» Set problem
Return the count of lines with the string "Python" in them, and nothing else.

» Material
####

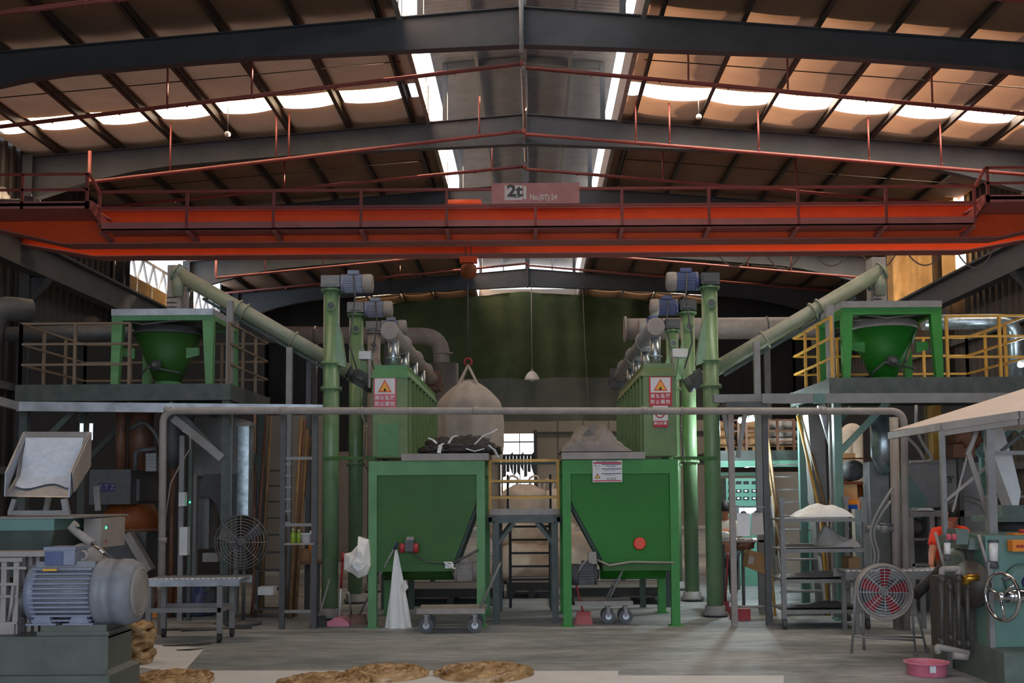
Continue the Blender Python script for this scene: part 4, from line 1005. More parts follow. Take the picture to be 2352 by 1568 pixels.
broom('dark red broom right of the pink dustpan, its long stick ending in a blue grip', (822, 1434), (912, 1246), 12.98, 'brown', 'grey', .22, .09)
broom('short dark red broom between the pink dustpan and the green leg', (806, 1432), (801, 1360), 13.1, 'brown', 'greywarm', .1, .08)
broom('dark red broom standing under the bright green hopper at its left leg', (1341, 1434), (1316, 1312), 13.45, 'red', 'red', .22, .12)
q = MB(); q.cyl(P(905, 1262, 12.97), P(913, 1245, 12.97), .014, n=10)
o = q.build('blue_grip', 'navy'); o.parent = [x for x in COL.objects if x.get('label', '').startswith('dark red broom right')][0]
# platform trolleys
def trolley(lab, x0, x1, yd, d, wl, hx, hy, depth=.5, flip=1):
    t = T('platform_trolley', lab, 'trolley'); a, b_ = P(x0, yd, d).x, P(x1, yd, d).x; z = P((x0+x1)/2, yd, d).z
    q = MB(); q.bx(a, b_, d, d+depth, z-.03, z); q.bx(a-.01, b_+.01, d-.01, d+.02, z-.05, z+.005); q.bx(a-.01, b_+.01, d+depth-.02, d+depth+.01, z-.05, z+.005); q.build('deck', 'greywarm', t)
    for x in wl:
        for y in (d+.06, d+depth-.1):
            X = P(x, yd, d).x; r = min(.085, (z-.07)*.42); wq = MB(); wq.cyl((X, y-.02, r), (X, y+.02, r), r, n=24); wq.build('wheel', 'greydark', t)
            wq = MB(); wq.cyl((X, y-.025, r), (X, y+.025, r), r*.45, n=14); wq.build('hub', 'silver', t)
            wq = MB(); wq.bx(X-.02, X+.02, y-.032, y-.024, r, z-.06); wq.bx(X-.02, X+.02, y+.024, y+.032, r, z-.06); wq.bx(X-.03, X+.03, y-.035, y+.035, z-.075, z-.06); wq.build('fork', 'grey', t)
    q = MB(); p0 = Vector((P(hx[0], yd, d).x, d+.05, z)); p1 = P(hx[1], hy, d+.05); o_ = Vector((0, depth-.1, 0))
    q.tube(arc([p0, p1, p1+o_, p0+o_], .05, 4), .014, 10); m1 = p0.lerp(p1, .3); q.bar(m1, m1+o_, .02); q.build('handle', 'grey', t)
    return t
trolley('low platform trolley with two grey wheels in front of the left hopper, handle leaning right', 959, 1112, 1399, 12.55, (978, 1090), (1102, 1148), 1296)
trolley('grey platform trolley parked under the bright green hopper, handle leaning left to right', 1322, 1452, 1381, 13.35, (1398, 1438), (1398, 1440), 1288, .42)
# ---- bulk bags on the floor between the hoppers, and the hanging one
def fibc(c, w_, h_, seed, lab, m_='fibc', grp=None, loops=True, dep=None):
    t = T('bulk_bag', lab, 'bag', grp); q = MB(); c = Vector(c); dep = dep or w_
    q.blob((c.x, c.y, c.z+h_*.48), w_*.56, dep*.5, h_*.56, .16, 2.2, seed, .14, 36, 22); q.build('body', m_, t)
    if loops:
        for sx in (-1, 1):
            q = MB(); p = Vector((c.x+sx*w_*.2, c.y-.05, c.z+h_*.9)); q.tube(arc([p, p+Vector((-.08*sx, 0, .2)), p+Vector((.1*sx, 0, .26)), p+Vector((.14*sx, .05, -.04))], .08, 5), .02, 6); q.build('lifting_loop', m_, t)
    return t
gb = 'beige bulk bags stacked behind the small stand'
X_ = lambda px, d: P(px, 1130, d).x
fibc((X_(1200, 19.5), 19.5, 0), 1.0, .72, 1, 'beige bulk bag at the bottom of the stack behind the black ladder, left one', loops=False)
fibc((X_(1252, 20.3), 20.3, 0), .9, .7, 7, 'beige bulk bag at the bottom of the stack behind the black ladder, right one', loops=False)
fibc((X_(1196, 19.7), 19.7, .66), 1.0, .5, 3, 'beige bulk bag in the middle of the stack behind the black ladder', loops=False)
fibc((X_(1262, 20.6), 20.6, .64), .85, .5, 4, 'beige bulk bag seen between the right hopper leg and the black ladder', loops=False)
fibc((X_(1203, 19.9), 19.9, 1.1), .8, .62, 5, 'beige bulk bag topping the stack with two lifting loops against the daylight')
fibc((X_(1278, 20.5), 20.5, 1.1), .55, .55, 9, 'smaller pale bulk bag with a loop, right of the topmost beige one')
fibc((X_(1330, 18.6), 18.6, 0), .75, .9, 12, 'pale bulk bag glimpsed below the slanted side of the bright green hopper', loops=False)
fibc((X_(1222, 24.5), 24.5, 0), 1.1, .75, 15, 'pale bulk bag farther back, low behind the stacked beige ones', loops=False)
# hanging grey bulk bag under the crane hook
t = T('hanging_bulk_bag', 'grey bulk bag hanging from a hook by four straps behind the left hopper', 'bag'); d = 24.5
c = P(1077, 900, d); zb_ = P(1077, 1060, d).z; zt_ = P(1077, 872, d).z; apex = P(1075, 838, d); q = MB()
def fn(u, v):
    a = 2*math.pi*u; r = .7*(v/.28)**.6 if v < .28 else .7+.06*math.sin((v-.28)*4)
    r = max(.1, r)
    k = 1+.05*math.sin(a*9+2)+.03*noise.noise(Vector((math.cos(a)*2, math.sin(a)*2, v*5)))
    return Vector((c.x+math.cos(a)*r*k, d+math.sin(a)*r*k, zt_+(zb_-zt_)*v))
q.grid(fn, 54, 20); q.build('body', 'fibcgrey', t)
for a in range(4):
    q = MB(); g_ = math.pi/4+a*math.pi/2; q.bar(apex, Vector((c.x+math.cos(g_)*.52, d+math.sin(g_)*.52, zt_-.45)), .07, .02); q.build('strap', 'fibcgrey', t)
q = MB(); q.ring(apex+Vector((0, 0, .07)), (0, 1, 0), .08, .025, 16, 6); q.build('hook_ring', 'red', t)
q = MB(); q.cyl(apex+Vector((0, 0, .15)), Vector((apex.x, d, P(1068, 575, 23.2).z-.3)), .012, n=6); q.build('rope', 'greydark', t)

# ================================================================ far wall details and left background
t = T('strip_curtain', 'torn dark plastic strips hanging across the bright rear doorway', 'curtain')
for k in range(9):
    x = DX0+.1+k*.165; q = MB(); q.prism([(x, 50.9, 2.3+.25*(k % 3)), (x+.15, 50.9, 2.35+.2*(k % 2)), (x+.15, 50.9, 3.3+.1*(k % 3)), (x, 50.9, 3.35)], (0, .02, 0)); q.build('strip', 'greydark', t)
q = MB(); q.bx(DX0-.1, DX1+.1, 50.86, 50.94, 3.3, 3.38); q.build('rod', 'greydark', t)
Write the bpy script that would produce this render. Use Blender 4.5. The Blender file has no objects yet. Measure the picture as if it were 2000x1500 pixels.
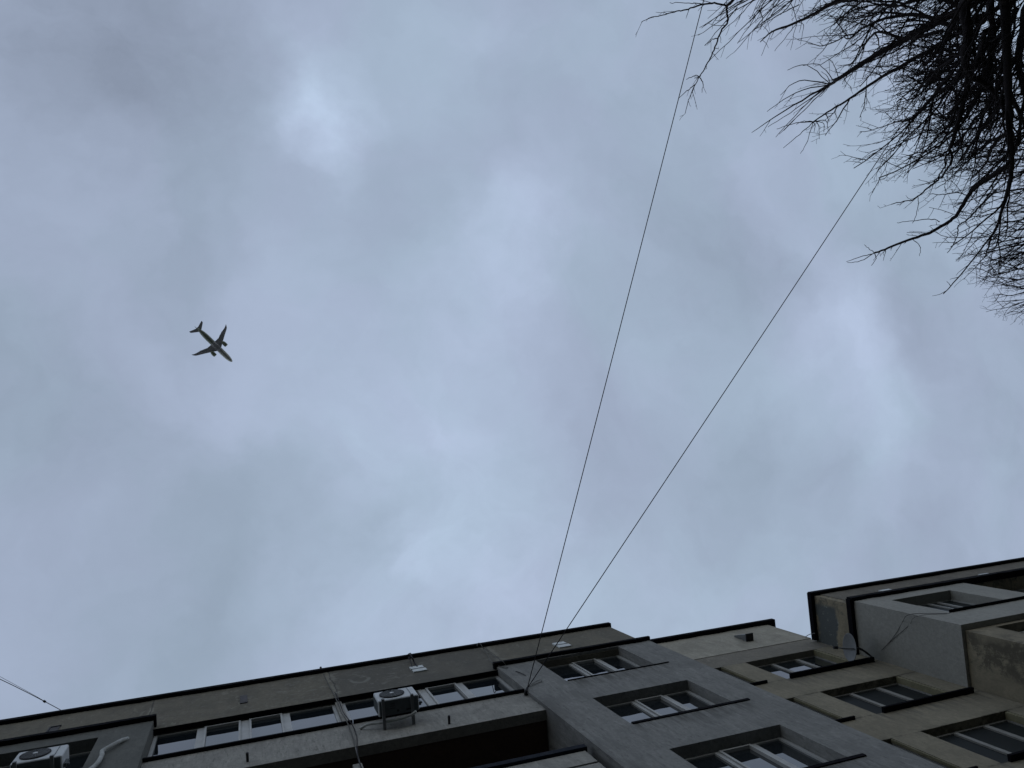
import bpy, math, random
import numpy as np
from mathutils import Vector, Matrix
sc = bpy.context.scene
C = sc.collection
random.seed(7); rng = np.random.default_rng(11)

# ------------------------------------------------------------------ camera
# rows: camera right / down / forward in world axes (X along the facade, Y into it, Z up)
ROT = np.array([[0.94589758, 0.07870581, -0.31477479],
                [-0.05119331, 0.99418407, 0.09474849],
                [0.32040134, -0.073508, 0.94442552]])
FPX = 1580.0
CAMZ = 1.6
S = 4.6                      # metres per facade unit
cam = bpy.data.cameras.new('camera'); camo = bpy.data.objects.new('camera', cam); C.objects.link(camo)
cam.sensor_width = 36.0; cam.lens = FPX / 2000 * 36; cam.clip_start = 0.05; cam.clip_end = 30000
mw = Matrix.Identity(4)
for i in range(3):
    mw[i][0] = ROT[0][i]; mw[i][1] = -ROT[1][i]; mw[i][2] = -ROT[2][i]
mw[2][3] = CAMZ
camo.matrix_world = mw
sc.camera = camo

def ray(px, py):
    return ROT.T @ np.array([px - 1000.0, py - 750.0, FPX])
def U(x, y, z):              # facade units -> metres
    return (x * S, y * S, z * S + CAMZ)
def onY(px, py, Y):          # where a sight line meets the facade plane Y (units) -> metres
    v = ray(px, py); v = v * (Y / v[1]); return Vector(U(*v))
def at(px, py, d):           # a point d metres away
    v = ray(px, py); v = v / np.linalg.norm(v) * d; return Vector((v[0], v[1], v[2] + CAMZ))
def atz(px, py, z):          # a point at height z metres above the camera
    v = ray(px, py); v = v * (z / v[2]); return Vector((v[0], v[1], v[2] + CAMZ))

# ------------------------------------------------------------------ view
sc.view_settings.view_transform = 'Standard'; sc.view_settings.look = 'None'
sc.view_settings.exposure = 0.0; sc.view_settings.gamma = 1.0
sc.view_settings.use_curve_mapping = False
try:
    sc.cycles.max_bounces = 8; sc.cycles.diffuse_bounces = 4; sc.cycles.glossy_bounces = 3
except Exception: pass

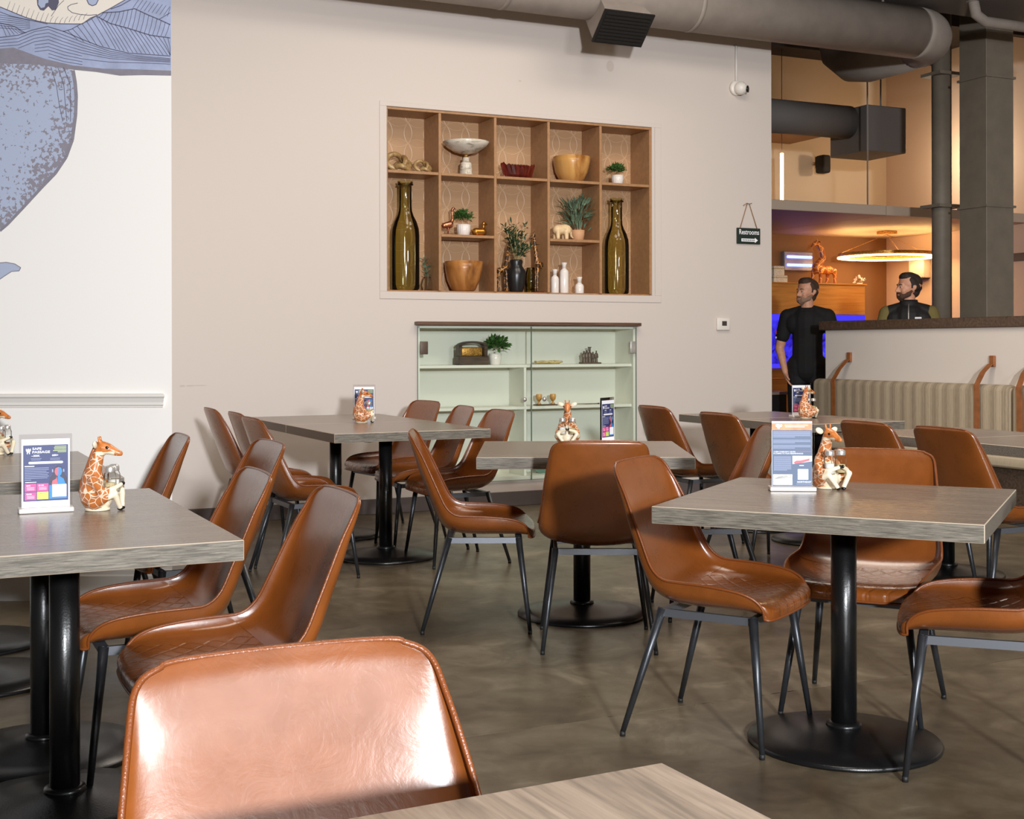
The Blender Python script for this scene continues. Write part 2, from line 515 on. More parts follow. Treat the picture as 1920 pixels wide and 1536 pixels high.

####

» Expected answer
2